*What to do*
Give the number of lines that include the word "picture", and nothing else.

▼

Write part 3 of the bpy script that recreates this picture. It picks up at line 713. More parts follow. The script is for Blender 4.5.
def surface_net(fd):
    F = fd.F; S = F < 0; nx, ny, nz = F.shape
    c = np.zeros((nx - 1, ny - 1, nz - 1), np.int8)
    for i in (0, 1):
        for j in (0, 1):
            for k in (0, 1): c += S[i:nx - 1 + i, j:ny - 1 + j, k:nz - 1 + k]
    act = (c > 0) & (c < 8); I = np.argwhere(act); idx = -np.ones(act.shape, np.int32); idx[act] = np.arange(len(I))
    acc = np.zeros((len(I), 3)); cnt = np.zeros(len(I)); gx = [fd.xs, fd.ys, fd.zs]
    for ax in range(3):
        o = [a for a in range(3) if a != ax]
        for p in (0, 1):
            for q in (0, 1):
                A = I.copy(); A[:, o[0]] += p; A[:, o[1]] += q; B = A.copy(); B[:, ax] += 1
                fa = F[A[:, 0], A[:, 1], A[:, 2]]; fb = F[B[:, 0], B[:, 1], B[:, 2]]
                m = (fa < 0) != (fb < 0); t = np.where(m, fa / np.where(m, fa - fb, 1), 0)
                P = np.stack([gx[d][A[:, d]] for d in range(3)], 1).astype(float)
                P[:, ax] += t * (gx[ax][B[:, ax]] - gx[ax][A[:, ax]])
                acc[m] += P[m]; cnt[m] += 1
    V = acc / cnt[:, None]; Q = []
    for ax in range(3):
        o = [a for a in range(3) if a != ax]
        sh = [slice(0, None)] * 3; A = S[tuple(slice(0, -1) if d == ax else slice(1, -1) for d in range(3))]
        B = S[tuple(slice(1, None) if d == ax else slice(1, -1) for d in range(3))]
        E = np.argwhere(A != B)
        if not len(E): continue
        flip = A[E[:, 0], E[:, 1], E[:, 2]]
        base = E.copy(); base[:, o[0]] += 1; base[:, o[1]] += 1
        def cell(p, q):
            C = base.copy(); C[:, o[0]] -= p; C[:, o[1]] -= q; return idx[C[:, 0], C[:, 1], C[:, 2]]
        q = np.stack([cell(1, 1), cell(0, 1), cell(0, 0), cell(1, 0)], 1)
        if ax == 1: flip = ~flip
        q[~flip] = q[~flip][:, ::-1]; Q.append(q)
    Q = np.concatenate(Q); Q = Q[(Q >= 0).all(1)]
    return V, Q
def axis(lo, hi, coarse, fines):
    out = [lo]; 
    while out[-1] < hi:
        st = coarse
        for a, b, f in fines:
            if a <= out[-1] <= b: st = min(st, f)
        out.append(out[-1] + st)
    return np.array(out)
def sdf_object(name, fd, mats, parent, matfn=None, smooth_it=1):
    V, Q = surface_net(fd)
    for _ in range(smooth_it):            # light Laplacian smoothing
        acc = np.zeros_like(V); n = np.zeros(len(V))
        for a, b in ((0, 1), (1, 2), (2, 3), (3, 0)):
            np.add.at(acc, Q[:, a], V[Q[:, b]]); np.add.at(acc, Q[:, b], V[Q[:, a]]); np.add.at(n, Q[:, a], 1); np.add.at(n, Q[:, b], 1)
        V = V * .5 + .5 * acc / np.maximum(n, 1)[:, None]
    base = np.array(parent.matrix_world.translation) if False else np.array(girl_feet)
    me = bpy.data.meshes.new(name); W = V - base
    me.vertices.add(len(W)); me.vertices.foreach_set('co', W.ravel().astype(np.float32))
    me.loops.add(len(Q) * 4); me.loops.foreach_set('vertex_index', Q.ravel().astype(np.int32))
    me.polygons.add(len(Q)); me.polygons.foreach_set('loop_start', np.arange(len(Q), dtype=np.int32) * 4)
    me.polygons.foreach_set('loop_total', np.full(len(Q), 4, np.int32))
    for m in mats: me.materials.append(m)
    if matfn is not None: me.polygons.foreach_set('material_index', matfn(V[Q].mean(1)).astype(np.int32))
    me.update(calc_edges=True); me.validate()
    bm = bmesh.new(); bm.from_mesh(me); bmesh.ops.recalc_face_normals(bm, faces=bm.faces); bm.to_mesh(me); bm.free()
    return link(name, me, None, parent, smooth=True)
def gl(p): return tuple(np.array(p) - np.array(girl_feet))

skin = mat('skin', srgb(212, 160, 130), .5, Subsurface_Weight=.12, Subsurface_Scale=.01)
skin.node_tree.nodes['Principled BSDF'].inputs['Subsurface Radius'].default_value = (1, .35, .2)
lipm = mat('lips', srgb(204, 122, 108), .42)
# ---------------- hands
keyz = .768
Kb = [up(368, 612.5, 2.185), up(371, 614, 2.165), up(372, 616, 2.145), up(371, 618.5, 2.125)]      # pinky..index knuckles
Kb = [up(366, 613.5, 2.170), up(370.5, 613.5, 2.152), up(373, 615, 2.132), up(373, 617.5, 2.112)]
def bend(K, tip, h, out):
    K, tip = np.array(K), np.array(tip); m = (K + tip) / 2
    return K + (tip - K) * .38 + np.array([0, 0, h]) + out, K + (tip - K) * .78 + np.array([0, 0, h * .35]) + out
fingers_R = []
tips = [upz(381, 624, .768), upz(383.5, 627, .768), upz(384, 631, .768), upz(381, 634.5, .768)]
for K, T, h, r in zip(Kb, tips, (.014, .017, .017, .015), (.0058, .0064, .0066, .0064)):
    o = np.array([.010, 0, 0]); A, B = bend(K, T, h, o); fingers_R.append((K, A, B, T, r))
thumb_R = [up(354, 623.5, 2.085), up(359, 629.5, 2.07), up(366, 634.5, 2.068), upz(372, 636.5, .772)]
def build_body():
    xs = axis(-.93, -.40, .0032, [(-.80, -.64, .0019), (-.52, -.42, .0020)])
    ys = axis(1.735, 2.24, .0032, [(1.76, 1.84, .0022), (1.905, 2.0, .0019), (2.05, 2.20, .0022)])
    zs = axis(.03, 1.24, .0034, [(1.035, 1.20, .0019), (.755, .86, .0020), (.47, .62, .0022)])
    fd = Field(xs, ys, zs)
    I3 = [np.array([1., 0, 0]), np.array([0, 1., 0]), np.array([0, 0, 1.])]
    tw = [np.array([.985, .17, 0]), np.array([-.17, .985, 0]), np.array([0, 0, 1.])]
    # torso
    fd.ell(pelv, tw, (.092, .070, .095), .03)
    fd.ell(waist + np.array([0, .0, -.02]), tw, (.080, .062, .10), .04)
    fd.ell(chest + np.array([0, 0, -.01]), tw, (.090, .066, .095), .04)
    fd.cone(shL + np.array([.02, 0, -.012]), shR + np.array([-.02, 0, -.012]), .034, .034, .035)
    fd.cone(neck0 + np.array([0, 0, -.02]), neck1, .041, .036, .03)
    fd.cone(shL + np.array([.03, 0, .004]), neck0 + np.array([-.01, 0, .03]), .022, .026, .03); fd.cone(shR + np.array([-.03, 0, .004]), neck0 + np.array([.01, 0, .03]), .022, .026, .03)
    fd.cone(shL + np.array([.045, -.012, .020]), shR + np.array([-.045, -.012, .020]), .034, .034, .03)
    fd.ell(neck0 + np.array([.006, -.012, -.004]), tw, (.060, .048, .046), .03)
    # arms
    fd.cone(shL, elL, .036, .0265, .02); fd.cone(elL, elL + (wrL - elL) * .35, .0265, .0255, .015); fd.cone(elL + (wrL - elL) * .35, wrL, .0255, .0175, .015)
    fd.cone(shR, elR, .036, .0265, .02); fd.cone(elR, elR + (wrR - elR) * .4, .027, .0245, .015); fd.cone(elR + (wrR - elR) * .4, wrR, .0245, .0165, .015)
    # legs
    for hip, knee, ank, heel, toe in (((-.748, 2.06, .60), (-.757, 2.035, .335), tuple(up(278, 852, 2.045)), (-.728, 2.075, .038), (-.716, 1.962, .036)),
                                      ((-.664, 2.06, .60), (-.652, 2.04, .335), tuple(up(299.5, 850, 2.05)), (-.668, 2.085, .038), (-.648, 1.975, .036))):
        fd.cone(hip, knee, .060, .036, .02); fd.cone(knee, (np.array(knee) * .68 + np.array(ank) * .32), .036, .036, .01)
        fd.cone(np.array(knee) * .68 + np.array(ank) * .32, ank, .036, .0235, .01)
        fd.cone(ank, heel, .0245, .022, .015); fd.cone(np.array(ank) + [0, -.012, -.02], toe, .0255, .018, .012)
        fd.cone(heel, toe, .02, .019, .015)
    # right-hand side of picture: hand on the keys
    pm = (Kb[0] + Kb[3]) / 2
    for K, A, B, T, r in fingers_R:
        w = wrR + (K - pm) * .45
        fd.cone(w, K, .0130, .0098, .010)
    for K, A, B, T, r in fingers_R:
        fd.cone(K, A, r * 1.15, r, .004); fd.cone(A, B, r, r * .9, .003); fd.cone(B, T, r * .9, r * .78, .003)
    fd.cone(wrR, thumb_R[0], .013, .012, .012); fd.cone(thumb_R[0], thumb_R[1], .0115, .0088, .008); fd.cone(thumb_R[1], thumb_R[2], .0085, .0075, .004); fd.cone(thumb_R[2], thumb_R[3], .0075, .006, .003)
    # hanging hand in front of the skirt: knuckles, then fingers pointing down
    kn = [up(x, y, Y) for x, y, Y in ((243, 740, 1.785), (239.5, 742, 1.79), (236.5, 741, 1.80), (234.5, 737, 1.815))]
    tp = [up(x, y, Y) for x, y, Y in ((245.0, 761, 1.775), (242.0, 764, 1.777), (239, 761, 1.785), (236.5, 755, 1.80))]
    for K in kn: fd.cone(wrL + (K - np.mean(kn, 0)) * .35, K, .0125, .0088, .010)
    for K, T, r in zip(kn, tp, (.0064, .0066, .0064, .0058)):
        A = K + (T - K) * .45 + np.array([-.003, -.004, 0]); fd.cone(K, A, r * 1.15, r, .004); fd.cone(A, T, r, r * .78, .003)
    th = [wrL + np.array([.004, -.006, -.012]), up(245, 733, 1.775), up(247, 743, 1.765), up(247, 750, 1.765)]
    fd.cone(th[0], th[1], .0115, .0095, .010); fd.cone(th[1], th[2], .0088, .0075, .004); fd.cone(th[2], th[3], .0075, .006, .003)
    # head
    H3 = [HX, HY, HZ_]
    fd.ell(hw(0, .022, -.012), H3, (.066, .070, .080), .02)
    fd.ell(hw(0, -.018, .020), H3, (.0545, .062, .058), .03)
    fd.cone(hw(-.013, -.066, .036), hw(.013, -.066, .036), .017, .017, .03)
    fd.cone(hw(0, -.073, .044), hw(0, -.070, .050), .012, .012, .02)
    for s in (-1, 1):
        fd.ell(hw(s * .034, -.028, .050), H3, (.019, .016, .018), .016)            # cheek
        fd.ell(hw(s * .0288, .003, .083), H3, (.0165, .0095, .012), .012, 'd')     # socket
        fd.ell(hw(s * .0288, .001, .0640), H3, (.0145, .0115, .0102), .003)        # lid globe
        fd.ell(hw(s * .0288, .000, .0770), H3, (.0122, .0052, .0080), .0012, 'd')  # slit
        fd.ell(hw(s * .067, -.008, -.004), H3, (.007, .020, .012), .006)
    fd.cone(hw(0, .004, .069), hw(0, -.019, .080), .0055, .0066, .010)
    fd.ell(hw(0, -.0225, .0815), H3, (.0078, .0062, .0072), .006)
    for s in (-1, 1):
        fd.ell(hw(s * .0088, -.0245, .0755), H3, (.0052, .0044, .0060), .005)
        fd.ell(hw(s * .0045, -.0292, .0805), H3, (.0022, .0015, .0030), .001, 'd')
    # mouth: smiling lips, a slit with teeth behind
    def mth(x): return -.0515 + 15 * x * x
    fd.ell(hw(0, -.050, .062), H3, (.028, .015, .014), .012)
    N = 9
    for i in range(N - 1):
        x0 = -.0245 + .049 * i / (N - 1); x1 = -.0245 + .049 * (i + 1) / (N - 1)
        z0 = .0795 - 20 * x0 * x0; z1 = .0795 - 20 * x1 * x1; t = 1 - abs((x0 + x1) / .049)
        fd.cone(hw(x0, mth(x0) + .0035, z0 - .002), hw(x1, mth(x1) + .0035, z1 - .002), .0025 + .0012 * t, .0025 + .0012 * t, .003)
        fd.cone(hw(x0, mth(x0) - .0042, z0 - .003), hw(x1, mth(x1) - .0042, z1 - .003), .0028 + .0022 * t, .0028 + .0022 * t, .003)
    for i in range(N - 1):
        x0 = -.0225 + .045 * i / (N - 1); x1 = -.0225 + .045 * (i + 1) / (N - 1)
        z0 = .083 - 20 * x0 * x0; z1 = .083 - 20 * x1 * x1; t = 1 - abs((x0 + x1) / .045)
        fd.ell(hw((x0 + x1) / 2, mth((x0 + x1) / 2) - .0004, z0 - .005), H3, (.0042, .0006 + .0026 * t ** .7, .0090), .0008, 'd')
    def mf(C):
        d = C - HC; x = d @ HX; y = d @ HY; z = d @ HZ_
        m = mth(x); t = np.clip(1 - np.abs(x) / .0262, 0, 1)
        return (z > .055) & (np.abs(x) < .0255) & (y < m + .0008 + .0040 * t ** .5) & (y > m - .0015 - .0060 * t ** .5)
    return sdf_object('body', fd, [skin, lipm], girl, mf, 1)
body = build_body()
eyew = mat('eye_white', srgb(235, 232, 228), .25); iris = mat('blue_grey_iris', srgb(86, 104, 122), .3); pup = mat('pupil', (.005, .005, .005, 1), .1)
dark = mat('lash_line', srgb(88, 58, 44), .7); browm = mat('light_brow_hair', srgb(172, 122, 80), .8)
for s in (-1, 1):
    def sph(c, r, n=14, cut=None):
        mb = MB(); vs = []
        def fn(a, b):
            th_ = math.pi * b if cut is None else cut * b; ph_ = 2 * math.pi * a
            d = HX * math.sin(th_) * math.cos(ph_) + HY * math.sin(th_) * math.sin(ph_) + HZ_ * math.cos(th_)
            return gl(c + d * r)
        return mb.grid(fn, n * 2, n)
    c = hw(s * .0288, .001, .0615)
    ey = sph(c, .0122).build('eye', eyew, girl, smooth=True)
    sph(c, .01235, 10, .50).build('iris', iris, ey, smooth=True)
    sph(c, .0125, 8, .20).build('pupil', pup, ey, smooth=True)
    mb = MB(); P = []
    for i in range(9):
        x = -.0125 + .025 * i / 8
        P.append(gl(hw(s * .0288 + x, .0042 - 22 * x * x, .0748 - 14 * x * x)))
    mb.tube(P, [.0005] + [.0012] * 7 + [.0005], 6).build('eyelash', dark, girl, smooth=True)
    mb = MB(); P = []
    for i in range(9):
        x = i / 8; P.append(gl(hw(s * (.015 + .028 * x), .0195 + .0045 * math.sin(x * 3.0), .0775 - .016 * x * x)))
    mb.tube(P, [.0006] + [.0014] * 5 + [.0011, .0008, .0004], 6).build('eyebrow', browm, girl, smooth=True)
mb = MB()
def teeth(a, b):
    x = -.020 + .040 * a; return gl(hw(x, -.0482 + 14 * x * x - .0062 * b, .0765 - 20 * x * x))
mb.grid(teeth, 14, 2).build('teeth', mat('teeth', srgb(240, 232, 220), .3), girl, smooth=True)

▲

*Answer for this exercise*
2